Short Term Positioning: The Importance of Liquidity

by Greg DePersio

2 min read

When managing a small business, the most important aspect to maintain is cash. Everything related to your business returns to the concept of having the ability to finance the business. Do not underestimate the importance of maintaining high liquidity.

Cost of Running Out of Cash

Running out of cash is not optimal. The inability to pay staff wages on time, order inventory or pay monthly bills such as rent comes at a price. Having to take out short-term emergency loans will impact your personal credit score or increase the risk related to your company. Higher interest rates will be imposed on these loans, especially as your company is assessed with high risk. Although your company can still earn revenue through sales, the cash aspect of the transaction is vital so you can smoothly operate your business.

Utilizing Liquidity Ratios

The best way to determine your company’s liquidity is to implement an analysis process including liquidity ratios. These financial metrics convert balance sheet items into specific calculations that establish a relative level of liquidity. For example, just because a small business has $100,000 cash on hand doesn’t necessarily determine whether the company is liquid or whether the figure is sufficient, because all companies and industries are different. Liquidity ratios help scale operations and create comparable figures.

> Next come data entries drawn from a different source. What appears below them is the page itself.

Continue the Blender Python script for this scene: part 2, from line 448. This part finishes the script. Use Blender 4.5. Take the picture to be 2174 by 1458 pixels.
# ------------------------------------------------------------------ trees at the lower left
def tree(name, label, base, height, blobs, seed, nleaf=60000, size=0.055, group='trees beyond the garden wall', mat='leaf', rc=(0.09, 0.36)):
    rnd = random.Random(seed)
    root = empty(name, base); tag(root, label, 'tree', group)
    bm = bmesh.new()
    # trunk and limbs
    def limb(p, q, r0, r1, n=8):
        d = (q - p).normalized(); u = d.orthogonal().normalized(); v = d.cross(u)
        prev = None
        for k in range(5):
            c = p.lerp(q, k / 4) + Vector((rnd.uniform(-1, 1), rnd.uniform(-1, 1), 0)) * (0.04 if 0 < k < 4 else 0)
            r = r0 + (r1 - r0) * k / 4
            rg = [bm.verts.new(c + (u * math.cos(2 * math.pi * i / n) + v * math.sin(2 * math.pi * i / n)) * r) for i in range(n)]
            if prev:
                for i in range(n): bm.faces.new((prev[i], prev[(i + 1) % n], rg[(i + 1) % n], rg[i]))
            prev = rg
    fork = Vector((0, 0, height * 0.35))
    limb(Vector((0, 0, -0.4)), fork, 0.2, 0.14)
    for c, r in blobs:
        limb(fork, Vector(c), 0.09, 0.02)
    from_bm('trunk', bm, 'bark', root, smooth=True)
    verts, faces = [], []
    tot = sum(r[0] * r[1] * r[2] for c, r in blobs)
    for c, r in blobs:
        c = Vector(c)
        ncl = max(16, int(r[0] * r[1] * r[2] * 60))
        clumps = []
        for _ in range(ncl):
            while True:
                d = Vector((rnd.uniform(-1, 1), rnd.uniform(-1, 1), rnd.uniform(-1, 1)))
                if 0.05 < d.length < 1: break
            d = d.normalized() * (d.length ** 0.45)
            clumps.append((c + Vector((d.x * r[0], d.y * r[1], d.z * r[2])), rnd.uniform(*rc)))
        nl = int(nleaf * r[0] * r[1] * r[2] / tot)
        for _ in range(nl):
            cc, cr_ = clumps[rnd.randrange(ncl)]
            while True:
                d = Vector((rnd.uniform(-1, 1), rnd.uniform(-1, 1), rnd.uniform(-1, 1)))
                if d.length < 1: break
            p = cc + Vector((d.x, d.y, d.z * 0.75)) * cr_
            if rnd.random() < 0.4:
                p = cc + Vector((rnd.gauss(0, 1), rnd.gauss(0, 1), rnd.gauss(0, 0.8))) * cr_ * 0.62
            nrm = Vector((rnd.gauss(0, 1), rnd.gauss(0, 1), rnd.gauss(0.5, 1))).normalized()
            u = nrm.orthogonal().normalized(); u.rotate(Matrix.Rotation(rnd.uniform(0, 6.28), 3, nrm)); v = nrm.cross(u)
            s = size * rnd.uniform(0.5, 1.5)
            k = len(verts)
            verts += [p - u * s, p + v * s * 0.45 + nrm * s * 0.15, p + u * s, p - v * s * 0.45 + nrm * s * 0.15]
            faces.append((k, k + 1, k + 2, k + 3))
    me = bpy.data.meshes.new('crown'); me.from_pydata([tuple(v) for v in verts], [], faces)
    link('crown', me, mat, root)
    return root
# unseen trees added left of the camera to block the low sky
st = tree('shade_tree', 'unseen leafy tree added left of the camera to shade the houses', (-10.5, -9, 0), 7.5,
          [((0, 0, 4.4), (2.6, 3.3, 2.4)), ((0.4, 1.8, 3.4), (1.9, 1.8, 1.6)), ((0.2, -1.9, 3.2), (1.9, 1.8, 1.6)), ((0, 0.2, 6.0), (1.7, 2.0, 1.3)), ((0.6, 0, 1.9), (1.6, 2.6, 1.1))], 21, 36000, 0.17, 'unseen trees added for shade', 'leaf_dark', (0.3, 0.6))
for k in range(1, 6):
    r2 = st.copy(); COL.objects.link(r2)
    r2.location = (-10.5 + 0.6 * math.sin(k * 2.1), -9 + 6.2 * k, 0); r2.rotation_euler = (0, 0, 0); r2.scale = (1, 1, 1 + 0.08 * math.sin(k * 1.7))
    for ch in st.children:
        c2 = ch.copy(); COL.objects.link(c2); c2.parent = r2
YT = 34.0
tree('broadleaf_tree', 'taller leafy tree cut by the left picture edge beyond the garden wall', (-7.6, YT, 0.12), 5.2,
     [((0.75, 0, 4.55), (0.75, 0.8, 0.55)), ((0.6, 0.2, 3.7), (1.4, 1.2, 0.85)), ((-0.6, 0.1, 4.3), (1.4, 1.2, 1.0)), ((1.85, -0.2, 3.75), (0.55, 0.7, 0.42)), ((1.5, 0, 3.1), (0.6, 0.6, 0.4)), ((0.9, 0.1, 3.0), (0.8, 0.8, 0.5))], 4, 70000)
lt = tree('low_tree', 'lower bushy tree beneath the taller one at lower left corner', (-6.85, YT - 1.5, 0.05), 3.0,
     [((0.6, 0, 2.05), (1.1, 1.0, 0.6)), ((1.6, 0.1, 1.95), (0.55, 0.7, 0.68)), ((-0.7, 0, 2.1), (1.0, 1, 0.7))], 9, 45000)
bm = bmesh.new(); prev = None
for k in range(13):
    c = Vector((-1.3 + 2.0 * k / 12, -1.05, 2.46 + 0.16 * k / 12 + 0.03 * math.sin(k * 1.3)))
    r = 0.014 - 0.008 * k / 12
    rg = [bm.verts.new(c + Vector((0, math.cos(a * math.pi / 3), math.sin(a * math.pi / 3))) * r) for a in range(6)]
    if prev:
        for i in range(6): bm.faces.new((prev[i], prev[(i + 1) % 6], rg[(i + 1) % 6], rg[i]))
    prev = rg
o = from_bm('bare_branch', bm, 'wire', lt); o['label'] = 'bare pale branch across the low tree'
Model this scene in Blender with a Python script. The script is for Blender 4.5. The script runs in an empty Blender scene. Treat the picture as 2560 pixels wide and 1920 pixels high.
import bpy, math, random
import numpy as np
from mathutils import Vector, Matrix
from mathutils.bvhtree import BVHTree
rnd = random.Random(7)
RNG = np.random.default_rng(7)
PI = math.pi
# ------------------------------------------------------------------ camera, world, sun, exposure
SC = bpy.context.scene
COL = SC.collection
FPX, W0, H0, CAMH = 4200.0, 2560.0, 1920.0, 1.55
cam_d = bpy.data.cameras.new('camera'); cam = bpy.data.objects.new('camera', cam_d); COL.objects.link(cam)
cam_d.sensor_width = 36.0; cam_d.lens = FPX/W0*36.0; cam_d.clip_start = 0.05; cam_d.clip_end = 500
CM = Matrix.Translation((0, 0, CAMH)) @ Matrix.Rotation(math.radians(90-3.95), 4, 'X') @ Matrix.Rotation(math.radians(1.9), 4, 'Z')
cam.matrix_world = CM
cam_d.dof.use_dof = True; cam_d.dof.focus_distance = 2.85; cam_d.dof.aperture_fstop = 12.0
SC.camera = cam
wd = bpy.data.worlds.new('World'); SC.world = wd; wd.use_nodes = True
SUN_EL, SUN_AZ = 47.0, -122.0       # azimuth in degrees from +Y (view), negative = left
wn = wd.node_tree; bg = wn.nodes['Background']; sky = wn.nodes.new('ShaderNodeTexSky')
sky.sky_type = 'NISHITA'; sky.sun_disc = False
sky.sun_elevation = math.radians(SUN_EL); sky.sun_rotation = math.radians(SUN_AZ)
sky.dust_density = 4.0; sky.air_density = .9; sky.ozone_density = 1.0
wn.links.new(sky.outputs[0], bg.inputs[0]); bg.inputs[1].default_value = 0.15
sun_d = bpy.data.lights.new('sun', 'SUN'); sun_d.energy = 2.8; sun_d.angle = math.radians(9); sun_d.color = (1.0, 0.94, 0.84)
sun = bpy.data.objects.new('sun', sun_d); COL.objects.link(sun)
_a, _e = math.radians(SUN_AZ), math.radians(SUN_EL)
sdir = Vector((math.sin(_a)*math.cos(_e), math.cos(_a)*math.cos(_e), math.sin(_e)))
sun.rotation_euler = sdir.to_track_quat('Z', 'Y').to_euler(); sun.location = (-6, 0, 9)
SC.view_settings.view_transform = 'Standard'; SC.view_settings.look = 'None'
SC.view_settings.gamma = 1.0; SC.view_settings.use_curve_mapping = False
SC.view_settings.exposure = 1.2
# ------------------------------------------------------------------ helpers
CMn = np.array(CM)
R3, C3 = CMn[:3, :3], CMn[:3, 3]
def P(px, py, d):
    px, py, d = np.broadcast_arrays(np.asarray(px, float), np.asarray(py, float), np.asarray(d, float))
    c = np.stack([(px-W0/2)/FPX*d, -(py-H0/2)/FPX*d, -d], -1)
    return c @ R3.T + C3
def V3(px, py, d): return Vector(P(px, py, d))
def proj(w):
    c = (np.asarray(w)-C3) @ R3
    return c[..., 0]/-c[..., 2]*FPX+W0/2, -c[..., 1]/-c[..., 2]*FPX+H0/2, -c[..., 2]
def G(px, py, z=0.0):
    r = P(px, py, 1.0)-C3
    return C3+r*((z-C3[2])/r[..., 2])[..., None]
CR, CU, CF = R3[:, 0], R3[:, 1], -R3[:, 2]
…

  • The current ratio divides current assets by current liabilities. This measures your company’s ability to cover short-term debts with all short-term assets.

*T he quick ratio compares only the most liquid assets – cash and accounts receivable – to current liabilities. This measures your company’s ability to pay current bills using only the assets easiest to convert.

  • The working capital ratio subtracts current assets from current liabilities. This measures the cash flow available after current bills are paid.

All three of these metrics can be used to analyze and maintain the appropriate balance of current assets and current liabilities.

Impact on External Parties

Liquidity directly impacts your ability to get loans from investors. External parties are highly interested in knowing your ability to pay off these loans, both in the short term and the long term. Although more emphasis may be placed on your company’s overall solvency, a financial institution will analyze your liquidity before issuing a loan. Having poor liquidity will result in a rejection of a loan, lower loan dollar amounts than requested, higher assessed interest rates or more debt covenant restrictions.

Ideal Cash Reserve

Determining your ideal cash reserve is a balancing act. On one hand, you want to have more than enough cash in case of emergencies. However, having resources tied up in cash limits your ability to use the funds towards your business. In addition, cash loses purchasing power in an inflationary market, so this means the more cash you have on hand, the higher risk you run of actually losing money by holding cash.

Look at cash flow projections from the next 12 months to create forecasts. A startup should plan for higher liquidity in case of unexpected expenses. More established businesses can rely more on accounts receivable and inventory turnover, so this liquidity should be in easily convertible goods.